Sure, vent away. No problem.

But, I do wonder what motivated you to have a meeting with the FA given what you stated above: 1. You knew you were heading into a sales pitch that you didn't need or want; 2. You had already decided about your SS filing prior to the meeting. You must have been hoping for something--even if were just the validation of your SS plan.
 
Everyone of those FA's would like to get their fair share of your earned money. OK, I sucked up the same last week (sparing my recently acquired unlimited free time) where I asked my Fidelity guy to set me up with someone with an alternative investment strategy to compliment my 50/50 VG Wellesley/Wellington allocation. I did not intend to meet with a full service FA.

Its amazing how he presented two nicely bound documents demonstrating how we are taking TOO much risk and should come to his dark side. Of course his idea of allocation is to sell all of these funds and jump into higher risk Deeds of Trust and market timing ETF's, all for a large fee.

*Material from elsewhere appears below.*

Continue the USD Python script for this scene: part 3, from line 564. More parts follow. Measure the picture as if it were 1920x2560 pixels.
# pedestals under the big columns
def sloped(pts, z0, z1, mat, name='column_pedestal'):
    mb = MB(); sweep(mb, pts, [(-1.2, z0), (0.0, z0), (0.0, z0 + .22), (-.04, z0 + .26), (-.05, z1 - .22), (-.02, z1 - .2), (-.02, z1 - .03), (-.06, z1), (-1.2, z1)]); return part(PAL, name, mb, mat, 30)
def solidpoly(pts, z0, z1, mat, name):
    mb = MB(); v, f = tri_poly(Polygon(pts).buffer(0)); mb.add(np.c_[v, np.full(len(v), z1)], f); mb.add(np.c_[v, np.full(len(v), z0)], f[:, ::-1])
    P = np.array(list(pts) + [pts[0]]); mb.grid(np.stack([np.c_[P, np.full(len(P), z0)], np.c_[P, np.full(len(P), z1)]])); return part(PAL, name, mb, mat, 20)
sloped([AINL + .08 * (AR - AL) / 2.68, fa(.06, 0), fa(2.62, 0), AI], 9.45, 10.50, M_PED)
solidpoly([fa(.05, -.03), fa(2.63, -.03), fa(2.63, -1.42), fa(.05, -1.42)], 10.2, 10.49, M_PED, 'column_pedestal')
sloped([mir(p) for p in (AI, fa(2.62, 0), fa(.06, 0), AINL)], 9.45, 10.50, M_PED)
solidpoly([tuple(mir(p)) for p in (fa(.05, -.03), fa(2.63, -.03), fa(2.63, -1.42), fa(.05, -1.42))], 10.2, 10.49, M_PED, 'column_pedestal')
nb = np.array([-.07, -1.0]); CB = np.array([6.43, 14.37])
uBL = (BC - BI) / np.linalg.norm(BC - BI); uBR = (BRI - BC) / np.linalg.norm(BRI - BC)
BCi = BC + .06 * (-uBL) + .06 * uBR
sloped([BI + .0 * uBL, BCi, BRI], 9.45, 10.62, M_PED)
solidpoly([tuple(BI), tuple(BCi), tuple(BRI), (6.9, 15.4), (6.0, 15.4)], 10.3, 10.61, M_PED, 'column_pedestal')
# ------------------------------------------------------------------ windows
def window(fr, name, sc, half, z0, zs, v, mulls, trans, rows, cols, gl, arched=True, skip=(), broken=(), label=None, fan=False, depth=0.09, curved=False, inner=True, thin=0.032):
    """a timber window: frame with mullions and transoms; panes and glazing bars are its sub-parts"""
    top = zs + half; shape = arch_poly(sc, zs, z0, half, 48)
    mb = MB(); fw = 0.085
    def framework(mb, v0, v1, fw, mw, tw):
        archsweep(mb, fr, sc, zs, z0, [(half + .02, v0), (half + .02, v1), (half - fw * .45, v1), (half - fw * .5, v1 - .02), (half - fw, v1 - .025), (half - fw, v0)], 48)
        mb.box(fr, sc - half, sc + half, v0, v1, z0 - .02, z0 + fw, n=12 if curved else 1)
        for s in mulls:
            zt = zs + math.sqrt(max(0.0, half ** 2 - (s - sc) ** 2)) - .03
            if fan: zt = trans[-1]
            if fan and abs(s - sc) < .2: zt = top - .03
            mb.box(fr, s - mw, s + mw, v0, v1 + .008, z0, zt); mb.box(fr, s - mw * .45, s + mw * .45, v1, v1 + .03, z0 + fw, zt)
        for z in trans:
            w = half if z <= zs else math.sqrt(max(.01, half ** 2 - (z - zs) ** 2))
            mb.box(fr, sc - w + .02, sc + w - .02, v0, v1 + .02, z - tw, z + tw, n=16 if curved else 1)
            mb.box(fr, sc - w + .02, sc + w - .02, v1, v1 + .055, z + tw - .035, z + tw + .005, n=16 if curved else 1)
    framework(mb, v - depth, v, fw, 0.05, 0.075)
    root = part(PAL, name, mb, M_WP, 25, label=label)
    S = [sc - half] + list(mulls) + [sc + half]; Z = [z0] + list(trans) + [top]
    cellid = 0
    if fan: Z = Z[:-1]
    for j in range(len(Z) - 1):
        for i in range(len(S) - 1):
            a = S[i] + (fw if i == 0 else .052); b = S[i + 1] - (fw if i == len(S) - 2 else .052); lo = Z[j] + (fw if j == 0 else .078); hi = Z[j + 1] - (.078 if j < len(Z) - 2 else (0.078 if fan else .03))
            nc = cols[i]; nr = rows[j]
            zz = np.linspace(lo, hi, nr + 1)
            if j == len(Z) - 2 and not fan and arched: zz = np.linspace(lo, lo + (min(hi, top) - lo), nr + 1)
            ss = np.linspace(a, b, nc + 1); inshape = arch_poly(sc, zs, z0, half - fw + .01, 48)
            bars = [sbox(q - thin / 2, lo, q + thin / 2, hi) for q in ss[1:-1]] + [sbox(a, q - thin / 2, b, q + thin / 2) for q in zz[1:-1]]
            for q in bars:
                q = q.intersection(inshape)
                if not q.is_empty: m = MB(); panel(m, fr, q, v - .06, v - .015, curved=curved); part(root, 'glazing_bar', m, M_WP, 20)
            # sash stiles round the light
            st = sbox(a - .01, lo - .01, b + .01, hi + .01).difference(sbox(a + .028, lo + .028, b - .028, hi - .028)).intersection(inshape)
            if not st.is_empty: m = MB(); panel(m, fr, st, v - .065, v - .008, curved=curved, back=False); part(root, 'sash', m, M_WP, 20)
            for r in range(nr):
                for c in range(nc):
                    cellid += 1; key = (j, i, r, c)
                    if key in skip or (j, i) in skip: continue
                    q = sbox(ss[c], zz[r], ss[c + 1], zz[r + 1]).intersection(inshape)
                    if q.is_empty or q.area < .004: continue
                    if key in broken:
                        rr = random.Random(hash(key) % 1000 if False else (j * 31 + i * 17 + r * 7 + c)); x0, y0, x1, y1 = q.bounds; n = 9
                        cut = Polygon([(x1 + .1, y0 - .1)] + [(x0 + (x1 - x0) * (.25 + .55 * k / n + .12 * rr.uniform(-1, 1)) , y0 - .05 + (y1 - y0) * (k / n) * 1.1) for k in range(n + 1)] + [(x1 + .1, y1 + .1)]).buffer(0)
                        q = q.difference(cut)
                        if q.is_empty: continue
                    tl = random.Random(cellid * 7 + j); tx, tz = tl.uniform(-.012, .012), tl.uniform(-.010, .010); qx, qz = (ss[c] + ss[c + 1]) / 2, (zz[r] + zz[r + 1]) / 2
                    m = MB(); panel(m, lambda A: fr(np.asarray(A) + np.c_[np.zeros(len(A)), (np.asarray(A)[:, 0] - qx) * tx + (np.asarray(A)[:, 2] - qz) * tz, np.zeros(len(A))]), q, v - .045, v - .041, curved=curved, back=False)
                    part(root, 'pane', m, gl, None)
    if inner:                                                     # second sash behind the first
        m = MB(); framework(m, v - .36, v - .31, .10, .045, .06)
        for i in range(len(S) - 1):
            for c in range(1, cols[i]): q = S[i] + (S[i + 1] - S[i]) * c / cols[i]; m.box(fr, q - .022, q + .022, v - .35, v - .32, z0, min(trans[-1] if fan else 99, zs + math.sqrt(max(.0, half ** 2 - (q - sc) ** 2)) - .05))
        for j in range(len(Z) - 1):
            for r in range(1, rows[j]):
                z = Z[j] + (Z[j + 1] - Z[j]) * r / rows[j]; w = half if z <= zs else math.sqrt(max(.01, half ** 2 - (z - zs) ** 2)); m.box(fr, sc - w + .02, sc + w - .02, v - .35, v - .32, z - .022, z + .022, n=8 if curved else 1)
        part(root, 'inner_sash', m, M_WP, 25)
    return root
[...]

How can these guys live with themselves? Sector rotation, momentum market timing.....really?
 
How can these guys live with themselves?
A bit of a naive question, perhaps you meant it tougue in cheek. They live with themselves the same way a telemarketer, a preacher, a furniture salesman or anyone trying to be a catalyst in your decision making process does. We're all salesmen and we're all being sold to all the time.
Sector rotation, momentum market timing.....really?
I've done some of that, and with some success. Sorry I didn't follow the path you're trying to sell me.
 
Fidelity appears to be big on sector rotation, as I've gotten that pitch too, from my private client advisor. Probably a common strategy throughout their organization.